--- start Information provided ---

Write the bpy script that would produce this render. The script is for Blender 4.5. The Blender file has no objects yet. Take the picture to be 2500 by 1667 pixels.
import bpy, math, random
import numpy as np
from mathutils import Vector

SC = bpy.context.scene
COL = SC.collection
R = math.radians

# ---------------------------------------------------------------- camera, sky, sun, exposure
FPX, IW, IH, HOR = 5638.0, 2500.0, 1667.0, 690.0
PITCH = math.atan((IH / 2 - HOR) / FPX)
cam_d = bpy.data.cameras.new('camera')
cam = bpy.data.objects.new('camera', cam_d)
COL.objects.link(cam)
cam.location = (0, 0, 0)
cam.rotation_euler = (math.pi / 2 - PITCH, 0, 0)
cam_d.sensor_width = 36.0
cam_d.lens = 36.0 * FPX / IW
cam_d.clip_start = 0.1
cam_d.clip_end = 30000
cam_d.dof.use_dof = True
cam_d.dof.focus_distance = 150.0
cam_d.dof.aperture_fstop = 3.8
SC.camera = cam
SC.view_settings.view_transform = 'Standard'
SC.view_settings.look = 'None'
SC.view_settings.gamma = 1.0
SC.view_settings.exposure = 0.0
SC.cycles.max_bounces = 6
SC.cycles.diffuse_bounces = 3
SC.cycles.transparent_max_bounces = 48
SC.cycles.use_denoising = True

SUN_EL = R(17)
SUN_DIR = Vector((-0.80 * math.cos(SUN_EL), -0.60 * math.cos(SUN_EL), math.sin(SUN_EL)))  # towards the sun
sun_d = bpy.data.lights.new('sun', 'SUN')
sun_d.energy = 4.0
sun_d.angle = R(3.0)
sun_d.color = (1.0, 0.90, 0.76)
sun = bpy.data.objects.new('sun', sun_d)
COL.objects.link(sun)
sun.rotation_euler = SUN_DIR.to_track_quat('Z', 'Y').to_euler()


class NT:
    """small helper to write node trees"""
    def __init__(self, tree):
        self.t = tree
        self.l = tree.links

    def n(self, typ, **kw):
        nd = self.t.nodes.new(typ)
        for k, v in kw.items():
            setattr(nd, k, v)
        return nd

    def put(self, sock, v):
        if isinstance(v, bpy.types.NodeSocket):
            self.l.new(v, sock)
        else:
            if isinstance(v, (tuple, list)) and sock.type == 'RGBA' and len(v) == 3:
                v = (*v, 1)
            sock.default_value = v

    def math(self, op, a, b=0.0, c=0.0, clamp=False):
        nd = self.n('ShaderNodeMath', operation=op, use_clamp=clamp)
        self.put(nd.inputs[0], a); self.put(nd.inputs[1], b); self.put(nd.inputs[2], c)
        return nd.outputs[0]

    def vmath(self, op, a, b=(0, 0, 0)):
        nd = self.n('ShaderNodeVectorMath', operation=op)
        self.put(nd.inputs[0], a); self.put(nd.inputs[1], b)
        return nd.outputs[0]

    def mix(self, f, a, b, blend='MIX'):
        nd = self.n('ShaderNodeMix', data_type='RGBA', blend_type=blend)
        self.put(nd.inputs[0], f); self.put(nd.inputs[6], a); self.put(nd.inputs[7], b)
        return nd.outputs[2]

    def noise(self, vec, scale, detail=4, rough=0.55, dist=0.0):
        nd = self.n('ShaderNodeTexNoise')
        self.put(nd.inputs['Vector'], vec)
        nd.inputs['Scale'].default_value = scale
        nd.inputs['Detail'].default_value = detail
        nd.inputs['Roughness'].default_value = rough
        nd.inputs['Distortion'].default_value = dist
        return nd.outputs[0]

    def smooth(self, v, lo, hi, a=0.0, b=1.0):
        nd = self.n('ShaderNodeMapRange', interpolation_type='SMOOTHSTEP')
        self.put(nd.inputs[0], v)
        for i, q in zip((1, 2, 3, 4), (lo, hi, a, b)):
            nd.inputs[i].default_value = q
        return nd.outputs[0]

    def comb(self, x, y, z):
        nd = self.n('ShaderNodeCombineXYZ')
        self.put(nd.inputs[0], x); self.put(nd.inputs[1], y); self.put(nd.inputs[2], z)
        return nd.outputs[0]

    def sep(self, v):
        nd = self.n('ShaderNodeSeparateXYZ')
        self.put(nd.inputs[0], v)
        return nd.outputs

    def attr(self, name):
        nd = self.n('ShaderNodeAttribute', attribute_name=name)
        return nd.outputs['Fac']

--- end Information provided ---

▶ Exercise aim
Quote exactly the stretch of lines above that starts at the first one and ends at the line with "R = math.radians", and nothing beyond it.

▶ Solution for this problem
Write the bpy script that would produce this render. The script is for Blender 4.5. The Blender file has no objects yet. Take the picture to be 2500 by 1667 pixels.
import bpy, math, random
import numpy as np
from mathutils import Vector

SC = bpy.context.scene
COL = SC.collection
R = math.radians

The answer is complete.